Les chercheurs diffèrent donc quant à leur position théorique sur l’occurrence temporelle du processus de mise à jour. Morrow et al., (1987, 1989) ont fourni des éléments en faveur de l’idée selon laquelle la mise à jour serait un processus immédiat. Cette hypothèse s’inscrit dans la lignée des prédictions de la théorie de la construction (Graesser et al., 1994) selon laquelle le lecteur génère au cours de la compréhension les inférences qui répondent à ses buts de compréhension. A l’opposé, de Vega (1995) conçoit la mise à jour comme un processus tardif et s’inscrit dans la perspective de l’hypothèse d’un traitement minimal (McKoon & Ratcliff, 1992): le lecteur ne produirait des inférences au cours de la compréhension que sur des informations très accessibles ou pour faire face à des exigences de cohérence. Ainsi, seuls les travaux de Morrow et al., (1987, 1989) et ceux qui en découlent (Gray-Wilson et al., 1993; Haenggi et al., 1994, 1995; Rinck et al., 1996) soulignent que le modèle de situation doit êre considéré comme une représentation dynamique, qui évolue à mesure que le lecteur progresse dans le texte.

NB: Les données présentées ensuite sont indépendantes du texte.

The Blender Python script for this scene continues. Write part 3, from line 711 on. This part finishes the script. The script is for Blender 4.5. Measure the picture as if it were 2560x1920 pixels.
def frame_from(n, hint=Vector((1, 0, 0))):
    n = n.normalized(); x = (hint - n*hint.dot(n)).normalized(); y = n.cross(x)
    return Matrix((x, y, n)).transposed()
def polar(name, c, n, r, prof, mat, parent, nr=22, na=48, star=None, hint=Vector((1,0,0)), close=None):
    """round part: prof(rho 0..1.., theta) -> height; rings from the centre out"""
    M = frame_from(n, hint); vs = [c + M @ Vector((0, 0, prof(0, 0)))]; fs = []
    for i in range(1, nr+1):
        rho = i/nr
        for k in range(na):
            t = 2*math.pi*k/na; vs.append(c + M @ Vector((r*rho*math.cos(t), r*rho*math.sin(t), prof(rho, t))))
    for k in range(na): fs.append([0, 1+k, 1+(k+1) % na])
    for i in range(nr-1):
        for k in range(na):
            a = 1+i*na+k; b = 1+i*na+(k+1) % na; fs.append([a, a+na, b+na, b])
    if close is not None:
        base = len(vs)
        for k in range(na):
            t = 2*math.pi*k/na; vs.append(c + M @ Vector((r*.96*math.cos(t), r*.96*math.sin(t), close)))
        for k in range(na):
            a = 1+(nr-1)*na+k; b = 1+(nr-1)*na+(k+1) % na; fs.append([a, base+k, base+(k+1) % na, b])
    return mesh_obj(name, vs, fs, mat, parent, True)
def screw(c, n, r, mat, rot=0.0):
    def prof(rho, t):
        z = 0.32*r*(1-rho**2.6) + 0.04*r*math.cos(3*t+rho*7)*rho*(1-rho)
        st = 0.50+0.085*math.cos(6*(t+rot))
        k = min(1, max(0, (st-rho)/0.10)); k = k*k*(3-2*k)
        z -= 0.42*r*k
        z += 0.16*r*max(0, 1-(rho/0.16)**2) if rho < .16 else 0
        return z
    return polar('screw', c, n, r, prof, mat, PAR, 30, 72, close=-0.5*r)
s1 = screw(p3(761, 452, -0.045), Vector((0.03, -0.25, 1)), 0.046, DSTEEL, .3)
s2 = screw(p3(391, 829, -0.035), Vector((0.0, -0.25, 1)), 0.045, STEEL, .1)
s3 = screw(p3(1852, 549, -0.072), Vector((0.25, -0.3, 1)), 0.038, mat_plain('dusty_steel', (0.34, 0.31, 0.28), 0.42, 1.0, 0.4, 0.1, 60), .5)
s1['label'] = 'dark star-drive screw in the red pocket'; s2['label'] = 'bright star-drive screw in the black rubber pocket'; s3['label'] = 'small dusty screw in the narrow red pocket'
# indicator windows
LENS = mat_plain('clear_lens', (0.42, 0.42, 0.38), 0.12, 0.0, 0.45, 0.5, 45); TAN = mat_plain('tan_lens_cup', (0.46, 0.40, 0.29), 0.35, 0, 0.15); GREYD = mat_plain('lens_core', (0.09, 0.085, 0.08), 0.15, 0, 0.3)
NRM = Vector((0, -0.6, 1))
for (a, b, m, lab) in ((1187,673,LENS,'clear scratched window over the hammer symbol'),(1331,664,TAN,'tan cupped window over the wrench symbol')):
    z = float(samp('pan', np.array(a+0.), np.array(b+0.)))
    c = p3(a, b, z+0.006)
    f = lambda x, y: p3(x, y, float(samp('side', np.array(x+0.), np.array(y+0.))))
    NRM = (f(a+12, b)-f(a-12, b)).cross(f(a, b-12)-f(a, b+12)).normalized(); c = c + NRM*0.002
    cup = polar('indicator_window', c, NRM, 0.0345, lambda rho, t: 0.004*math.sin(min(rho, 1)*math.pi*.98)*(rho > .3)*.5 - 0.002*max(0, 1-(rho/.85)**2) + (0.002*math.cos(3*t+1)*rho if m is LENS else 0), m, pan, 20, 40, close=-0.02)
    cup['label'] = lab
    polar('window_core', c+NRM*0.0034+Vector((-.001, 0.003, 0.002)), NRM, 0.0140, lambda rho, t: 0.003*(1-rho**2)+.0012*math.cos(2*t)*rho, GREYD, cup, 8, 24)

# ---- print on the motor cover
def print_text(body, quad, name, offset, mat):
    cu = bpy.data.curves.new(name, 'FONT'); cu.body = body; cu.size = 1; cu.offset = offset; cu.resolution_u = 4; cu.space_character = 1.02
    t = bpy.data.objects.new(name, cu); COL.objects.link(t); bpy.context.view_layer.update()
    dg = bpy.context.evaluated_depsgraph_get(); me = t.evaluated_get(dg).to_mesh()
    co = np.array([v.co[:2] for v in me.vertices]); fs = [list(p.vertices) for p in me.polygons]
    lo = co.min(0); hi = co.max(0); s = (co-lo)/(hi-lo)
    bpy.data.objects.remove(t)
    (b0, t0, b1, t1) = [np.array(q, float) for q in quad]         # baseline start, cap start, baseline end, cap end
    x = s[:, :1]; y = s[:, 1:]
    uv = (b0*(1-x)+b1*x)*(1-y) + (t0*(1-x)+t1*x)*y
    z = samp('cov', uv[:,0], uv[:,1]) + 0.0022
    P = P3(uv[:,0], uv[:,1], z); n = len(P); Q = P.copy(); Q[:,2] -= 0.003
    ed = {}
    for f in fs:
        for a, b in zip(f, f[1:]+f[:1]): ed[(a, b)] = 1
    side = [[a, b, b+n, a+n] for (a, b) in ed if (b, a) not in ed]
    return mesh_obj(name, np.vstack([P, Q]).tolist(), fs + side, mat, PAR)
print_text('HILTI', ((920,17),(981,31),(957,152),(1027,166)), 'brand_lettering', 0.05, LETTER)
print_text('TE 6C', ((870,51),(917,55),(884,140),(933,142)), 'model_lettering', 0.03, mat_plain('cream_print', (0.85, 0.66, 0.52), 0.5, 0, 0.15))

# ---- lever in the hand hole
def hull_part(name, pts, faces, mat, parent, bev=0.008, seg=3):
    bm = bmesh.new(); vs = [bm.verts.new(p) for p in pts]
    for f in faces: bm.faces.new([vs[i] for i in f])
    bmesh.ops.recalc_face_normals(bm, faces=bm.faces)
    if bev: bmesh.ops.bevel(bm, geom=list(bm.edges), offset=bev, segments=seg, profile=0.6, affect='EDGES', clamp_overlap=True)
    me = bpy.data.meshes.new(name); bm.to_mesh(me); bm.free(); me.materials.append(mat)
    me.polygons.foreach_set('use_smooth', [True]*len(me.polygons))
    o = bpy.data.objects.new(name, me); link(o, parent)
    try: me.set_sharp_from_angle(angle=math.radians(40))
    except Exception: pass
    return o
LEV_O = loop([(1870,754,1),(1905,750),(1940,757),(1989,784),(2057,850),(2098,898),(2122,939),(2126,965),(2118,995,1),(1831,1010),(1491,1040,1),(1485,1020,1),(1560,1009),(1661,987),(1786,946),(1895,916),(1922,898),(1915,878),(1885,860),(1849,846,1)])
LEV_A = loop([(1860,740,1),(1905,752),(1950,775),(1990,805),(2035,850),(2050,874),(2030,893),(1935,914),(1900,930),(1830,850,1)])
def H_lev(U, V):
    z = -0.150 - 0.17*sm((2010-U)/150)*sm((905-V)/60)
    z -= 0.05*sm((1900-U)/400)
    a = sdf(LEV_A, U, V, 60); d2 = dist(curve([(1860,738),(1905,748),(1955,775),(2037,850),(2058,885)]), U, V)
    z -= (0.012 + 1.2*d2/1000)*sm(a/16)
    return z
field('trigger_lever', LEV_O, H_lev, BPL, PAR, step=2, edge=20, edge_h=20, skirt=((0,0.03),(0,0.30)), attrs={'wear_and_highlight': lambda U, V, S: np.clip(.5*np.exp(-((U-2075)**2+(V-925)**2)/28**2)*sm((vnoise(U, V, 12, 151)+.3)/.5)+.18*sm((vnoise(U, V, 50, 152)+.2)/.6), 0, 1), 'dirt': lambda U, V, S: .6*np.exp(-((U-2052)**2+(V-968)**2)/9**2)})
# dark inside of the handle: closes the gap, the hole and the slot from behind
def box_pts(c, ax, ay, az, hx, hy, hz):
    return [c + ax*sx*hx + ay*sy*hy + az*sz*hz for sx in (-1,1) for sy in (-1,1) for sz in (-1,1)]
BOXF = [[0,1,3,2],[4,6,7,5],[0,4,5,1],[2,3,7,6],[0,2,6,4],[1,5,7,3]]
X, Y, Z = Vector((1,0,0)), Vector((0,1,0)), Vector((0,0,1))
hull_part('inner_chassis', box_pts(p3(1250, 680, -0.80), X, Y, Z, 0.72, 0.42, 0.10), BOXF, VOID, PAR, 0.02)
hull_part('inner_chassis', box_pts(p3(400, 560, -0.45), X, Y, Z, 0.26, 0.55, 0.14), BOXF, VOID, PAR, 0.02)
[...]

D’autres travaux (de Véga & Rodrigo, 1997) ont étudié les modèles mentaux spatiaux que les individus construisent pendant le traitement de textes descriptifs. Ils ont notamment mis en évidence de manière expérimentale comment ces modèles permettent aux lecteurs d’effectuer des inférences sur des relations spatiales non explicitées dans le cas particulier de descriptions des déplacements d’un personnage dans son environnement. Ils ont aussi mesuré que les modèles mentaux préservent les perspectives spatiales des personnages, avec pour conséquence que les éléments d’information qui sont en rapport avec cette perspective se trouvent plus accessibles en mémoire de travail.